**Request**
Set down the lines that begin at the top of the records and end with the line containing "0.072).build('trim_3', 'trim', sharp=25))", and drop every picture.

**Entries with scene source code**
========================

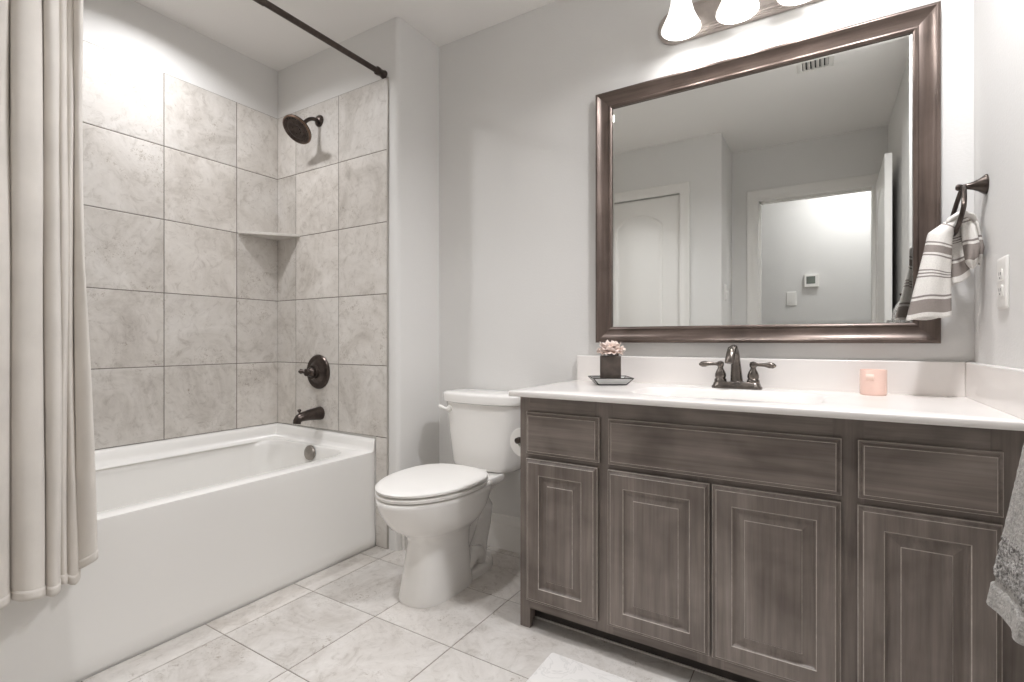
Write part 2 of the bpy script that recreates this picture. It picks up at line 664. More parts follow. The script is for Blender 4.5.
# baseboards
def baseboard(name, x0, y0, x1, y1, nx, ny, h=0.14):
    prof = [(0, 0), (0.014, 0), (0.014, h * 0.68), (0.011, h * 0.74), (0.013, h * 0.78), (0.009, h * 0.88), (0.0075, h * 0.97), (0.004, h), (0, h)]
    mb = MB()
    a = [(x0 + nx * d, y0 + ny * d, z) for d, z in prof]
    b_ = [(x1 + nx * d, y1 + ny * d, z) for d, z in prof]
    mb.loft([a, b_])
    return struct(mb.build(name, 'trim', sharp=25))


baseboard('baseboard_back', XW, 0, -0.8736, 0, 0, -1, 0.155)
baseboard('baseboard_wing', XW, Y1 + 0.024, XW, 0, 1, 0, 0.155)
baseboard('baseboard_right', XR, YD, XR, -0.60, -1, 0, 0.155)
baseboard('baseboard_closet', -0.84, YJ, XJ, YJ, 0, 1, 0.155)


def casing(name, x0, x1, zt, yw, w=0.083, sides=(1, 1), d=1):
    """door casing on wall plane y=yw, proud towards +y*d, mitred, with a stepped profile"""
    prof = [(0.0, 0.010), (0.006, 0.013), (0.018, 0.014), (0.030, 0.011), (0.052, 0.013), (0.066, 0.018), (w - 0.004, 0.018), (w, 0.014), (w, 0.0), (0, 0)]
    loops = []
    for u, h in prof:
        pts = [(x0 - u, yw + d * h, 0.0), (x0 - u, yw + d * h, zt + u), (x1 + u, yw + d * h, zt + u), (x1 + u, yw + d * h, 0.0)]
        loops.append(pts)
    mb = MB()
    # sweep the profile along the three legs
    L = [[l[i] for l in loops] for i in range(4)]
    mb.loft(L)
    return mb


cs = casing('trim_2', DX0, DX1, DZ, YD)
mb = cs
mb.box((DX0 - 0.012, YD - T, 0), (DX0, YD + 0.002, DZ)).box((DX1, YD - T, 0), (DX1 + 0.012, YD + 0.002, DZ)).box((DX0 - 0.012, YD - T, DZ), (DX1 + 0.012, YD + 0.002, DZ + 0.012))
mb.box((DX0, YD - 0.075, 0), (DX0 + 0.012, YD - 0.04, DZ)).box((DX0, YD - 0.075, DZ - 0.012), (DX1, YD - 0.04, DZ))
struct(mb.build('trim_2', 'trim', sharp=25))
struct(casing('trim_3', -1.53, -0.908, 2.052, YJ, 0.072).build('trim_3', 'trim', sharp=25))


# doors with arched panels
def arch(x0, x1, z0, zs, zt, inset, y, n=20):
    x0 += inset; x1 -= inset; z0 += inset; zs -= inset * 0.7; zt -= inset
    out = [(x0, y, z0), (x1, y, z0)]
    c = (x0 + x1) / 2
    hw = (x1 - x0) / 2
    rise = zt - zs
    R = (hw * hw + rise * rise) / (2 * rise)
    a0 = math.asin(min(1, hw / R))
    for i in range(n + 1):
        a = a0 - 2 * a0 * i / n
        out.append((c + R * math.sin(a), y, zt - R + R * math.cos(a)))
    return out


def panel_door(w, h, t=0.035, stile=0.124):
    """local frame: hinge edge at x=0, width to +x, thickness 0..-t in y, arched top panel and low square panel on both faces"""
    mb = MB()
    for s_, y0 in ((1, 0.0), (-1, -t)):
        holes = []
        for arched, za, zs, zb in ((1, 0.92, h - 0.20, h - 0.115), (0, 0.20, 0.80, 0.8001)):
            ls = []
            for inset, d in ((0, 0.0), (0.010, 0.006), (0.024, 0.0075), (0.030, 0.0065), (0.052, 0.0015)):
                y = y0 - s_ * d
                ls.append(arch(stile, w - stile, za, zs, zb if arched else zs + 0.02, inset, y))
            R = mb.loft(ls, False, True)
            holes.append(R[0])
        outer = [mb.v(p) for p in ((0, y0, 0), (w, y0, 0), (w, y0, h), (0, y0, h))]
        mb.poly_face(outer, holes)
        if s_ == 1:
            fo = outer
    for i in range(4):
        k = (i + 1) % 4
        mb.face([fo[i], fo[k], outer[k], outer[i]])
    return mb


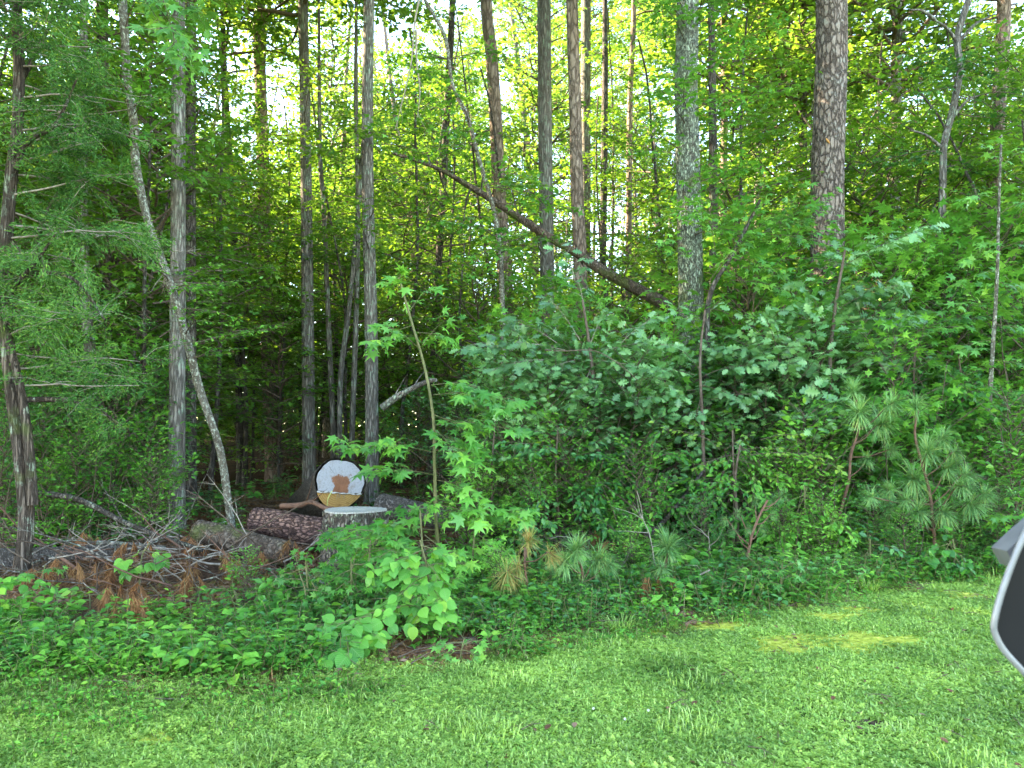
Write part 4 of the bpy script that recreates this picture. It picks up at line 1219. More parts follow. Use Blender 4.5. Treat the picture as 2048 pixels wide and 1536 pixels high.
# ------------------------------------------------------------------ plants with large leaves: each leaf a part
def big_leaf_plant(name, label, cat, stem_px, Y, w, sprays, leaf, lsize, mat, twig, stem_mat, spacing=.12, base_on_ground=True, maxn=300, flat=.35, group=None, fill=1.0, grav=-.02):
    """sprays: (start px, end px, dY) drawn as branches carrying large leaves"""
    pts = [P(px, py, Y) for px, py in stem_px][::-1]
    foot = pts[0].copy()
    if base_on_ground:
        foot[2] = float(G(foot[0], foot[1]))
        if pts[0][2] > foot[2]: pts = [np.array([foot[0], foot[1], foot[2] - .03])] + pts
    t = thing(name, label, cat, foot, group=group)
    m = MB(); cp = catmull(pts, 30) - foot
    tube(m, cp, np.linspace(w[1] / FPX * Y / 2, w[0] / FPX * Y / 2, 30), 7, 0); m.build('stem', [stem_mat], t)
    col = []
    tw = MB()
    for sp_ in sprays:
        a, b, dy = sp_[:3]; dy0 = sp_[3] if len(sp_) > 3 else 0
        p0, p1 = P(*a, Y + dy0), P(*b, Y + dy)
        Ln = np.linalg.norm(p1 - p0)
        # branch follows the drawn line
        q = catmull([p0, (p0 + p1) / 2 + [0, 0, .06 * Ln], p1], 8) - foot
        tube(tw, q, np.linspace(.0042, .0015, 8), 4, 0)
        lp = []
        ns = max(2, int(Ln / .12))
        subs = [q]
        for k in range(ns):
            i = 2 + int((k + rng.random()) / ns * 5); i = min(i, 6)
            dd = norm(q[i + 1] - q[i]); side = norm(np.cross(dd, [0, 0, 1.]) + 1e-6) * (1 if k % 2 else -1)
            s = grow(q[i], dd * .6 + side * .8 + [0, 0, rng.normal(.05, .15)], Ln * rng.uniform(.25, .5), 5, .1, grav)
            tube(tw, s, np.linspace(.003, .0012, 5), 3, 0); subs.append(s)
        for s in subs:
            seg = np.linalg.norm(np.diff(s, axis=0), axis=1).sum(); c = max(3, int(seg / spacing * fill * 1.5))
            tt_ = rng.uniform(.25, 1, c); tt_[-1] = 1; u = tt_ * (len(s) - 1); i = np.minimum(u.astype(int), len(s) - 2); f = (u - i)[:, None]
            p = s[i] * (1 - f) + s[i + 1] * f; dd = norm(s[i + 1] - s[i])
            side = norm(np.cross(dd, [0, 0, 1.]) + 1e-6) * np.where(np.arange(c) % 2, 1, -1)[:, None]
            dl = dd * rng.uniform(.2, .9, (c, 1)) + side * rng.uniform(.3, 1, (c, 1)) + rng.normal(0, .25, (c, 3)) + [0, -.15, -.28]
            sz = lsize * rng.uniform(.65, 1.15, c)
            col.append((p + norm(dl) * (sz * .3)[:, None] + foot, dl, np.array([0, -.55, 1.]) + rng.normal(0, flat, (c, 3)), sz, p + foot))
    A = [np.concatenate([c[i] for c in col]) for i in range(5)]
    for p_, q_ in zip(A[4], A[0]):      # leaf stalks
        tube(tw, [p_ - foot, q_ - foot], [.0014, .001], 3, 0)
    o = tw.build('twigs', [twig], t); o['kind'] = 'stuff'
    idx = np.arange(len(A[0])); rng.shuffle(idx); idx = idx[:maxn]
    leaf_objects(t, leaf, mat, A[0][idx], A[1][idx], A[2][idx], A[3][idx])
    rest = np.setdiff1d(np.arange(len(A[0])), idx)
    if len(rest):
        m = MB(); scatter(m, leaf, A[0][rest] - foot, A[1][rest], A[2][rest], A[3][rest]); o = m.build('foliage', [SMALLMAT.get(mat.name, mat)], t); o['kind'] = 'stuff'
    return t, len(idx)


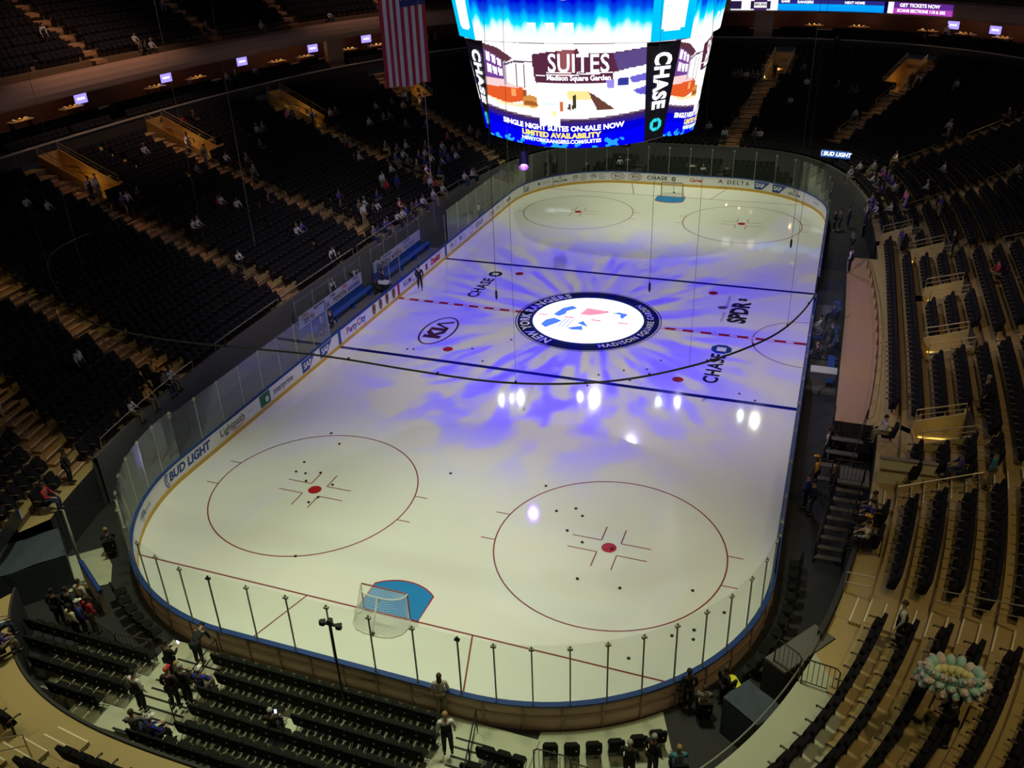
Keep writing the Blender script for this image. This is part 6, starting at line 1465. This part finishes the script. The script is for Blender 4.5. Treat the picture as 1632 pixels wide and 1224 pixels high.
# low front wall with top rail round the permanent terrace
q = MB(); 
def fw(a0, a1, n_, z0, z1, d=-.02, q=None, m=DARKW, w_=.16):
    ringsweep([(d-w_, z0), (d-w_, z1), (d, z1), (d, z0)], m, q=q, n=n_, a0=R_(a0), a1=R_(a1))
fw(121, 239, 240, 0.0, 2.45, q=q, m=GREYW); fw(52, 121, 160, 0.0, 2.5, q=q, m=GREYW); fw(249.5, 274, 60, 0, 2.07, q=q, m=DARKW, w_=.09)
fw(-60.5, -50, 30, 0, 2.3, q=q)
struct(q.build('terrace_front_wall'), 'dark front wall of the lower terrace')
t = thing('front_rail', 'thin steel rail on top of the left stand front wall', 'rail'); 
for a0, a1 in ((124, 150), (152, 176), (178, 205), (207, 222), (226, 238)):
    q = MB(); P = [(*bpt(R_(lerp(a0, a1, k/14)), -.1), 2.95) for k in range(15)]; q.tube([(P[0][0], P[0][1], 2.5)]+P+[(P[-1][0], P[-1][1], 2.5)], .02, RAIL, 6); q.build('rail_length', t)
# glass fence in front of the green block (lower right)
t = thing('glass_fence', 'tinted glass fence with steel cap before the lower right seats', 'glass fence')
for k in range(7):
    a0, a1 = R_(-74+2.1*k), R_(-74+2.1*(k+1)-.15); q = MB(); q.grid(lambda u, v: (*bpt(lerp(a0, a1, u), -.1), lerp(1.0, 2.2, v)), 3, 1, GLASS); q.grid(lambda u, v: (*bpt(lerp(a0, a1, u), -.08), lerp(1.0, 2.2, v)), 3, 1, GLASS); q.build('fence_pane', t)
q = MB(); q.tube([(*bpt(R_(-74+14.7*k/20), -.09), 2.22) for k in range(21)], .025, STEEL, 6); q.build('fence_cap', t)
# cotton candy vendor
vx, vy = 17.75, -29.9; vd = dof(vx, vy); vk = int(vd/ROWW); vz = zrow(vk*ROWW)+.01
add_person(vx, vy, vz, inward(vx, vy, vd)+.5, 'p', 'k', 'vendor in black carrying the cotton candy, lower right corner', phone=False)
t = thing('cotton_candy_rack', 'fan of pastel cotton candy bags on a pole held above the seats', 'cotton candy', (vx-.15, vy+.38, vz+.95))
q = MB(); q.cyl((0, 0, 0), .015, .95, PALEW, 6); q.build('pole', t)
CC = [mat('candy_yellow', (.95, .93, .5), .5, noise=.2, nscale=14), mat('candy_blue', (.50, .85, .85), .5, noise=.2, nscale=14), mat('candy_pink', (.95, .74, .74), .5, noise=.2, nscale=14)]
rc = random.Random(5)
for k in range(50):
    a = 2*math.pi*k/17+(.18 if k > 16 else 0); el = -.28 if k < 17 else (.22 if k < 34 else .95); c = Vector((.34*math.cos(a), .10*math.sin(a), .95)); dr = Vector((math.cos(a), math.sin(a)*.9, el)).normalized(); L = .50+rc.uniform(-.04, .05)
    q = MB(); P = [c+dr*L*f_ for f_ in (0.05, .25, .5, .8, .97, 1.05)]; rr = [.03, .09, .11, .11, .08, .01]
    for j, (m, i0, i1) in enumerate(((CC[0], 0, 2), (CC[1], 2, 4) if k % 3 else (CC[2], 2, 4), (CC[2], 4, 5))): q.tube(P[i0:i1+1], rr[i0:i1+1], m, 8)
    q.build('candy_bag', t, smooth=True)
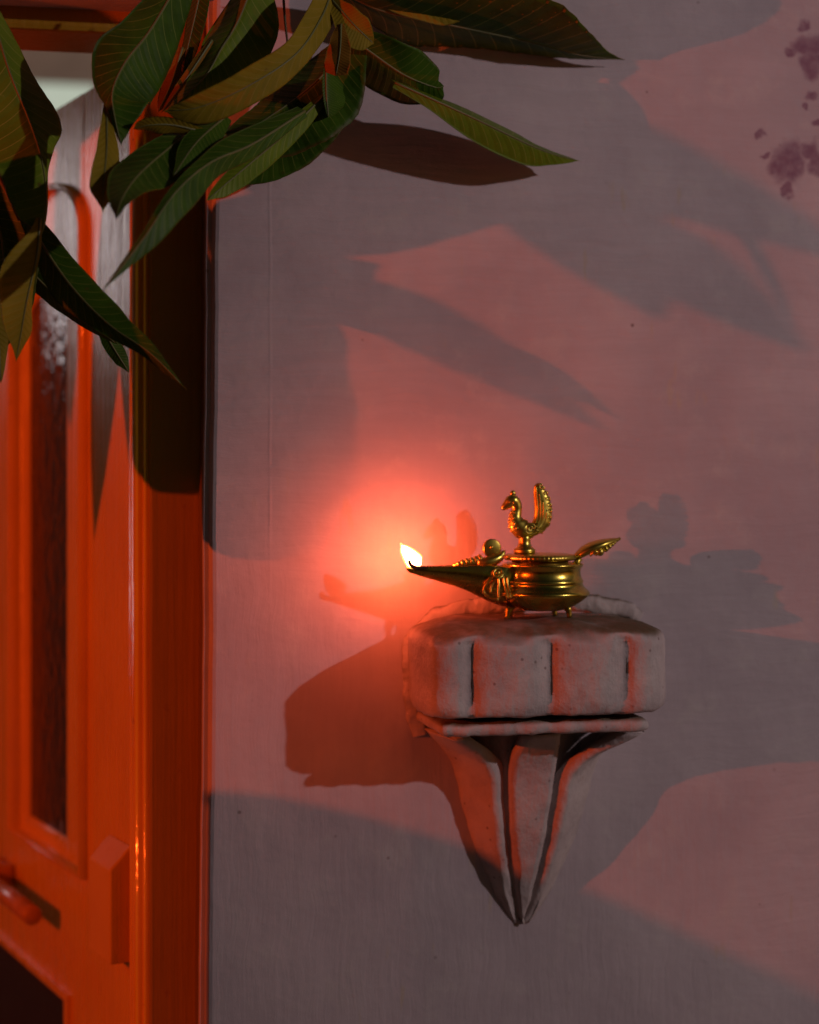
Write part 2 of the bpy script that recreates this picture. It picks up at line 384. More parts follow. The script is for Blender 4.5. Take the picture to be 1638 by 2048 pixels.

========================

**Answer**
Write part 2 of the bpy script that recreates this picture. It picks up at line 664. More parts follow. The script is for Blender 4.5.
# baseboards
def baseboard(name, x0, y0, x1, y1, nx, ny, h=0.14):
    prof = [(0, 0), (0.014, 0), (0.014, h * 0.68), (0.011, h * 0.74), (0.013, h * 0.78), (0.009, h * 0.88), (0.0075, h * 0.97), (0.004, h), (0, h)]
    mb = MB()
    a = [(x0 + nx * d, y0 + ny * d, z) for d, z in prof]
    b_ = [(x1 + nx * d, y1 + ny * d, z) for d, z in prof]
    mb.loft([a, b_])
    return struct(mb.build(name, 'trim', sharp=25))


baseboard('baseboard_back', XW, 0, -0.8736, 0, 0, -1, 0.155)
baseboard('baseboard_wing', XW, Y1 + 0.024, XW, 0, 1, 0, 0.155)
baseboard('baseboard_right', XR, YD, XR, -0.60, -1, 0, 0.155)
baseboard('baseboard_closet', -0.84, YJ, XJ, YJ, 0, 1, 0.155)


def casing(name, x0, x1, zt, yw, w=0.083, sides=(1, 1), d=1):
    """door casing on wall plane y=yw, proud towards +y*d, mitred, with a stepped profile"""
    prof = [(0.0, 0.010), (0.006, 0.013), (0.018, 0.014), (0.030, 0.011), (0.052, 0.013), (0.066, 0.018), (w - 0.004, 0.018), (w, 0.014), (w, 0.0), (0, 0)]
    loops = []
    for u, h in prof:
        pts = [(x0 - u, yw + d * h, 0.0), (x0 - u, yw + d * h, zt + u), (x1 + u, yw + d * h, zt + u), (x1 + u, yw + d * h, 0.0)]
        loops.append(pts)
    mb = MB()
    # sweep the profile along the three legs
    L = [[l[i] for l in loops] for i in range(4)]
    mb.loft(L)
    return mb


cs = casing('trim_2', DX0, DX1, DZ, YD)
mb = cs
mb.box((DX0 - 0.012, YD - T, 0), (DX0, YD + 0.002, DZ)).box((DX1, YD - T, 0), (DX1 + 0.012, YD + 0.002, DZ)).box((DX0 - 0.012, YD - T, DZ), (DX1 + 0.012, YD + 0.002, DZ + 0.012))
mb.box((DX0, YD - 0.075, 0), (DX0 + 0.012, YD - 0.04, DZ)).box((DX0, YD - 0.075, DZ - 0.012), (DX1, YD - 0.04, DZ))
struct(mb.build('trim_2', 'trim', sharp=25))
struct(casing('trim_3', -1.53, -0.908, 2.052, YJ, 0.072).build('trim_3', 'trim', sharp=25))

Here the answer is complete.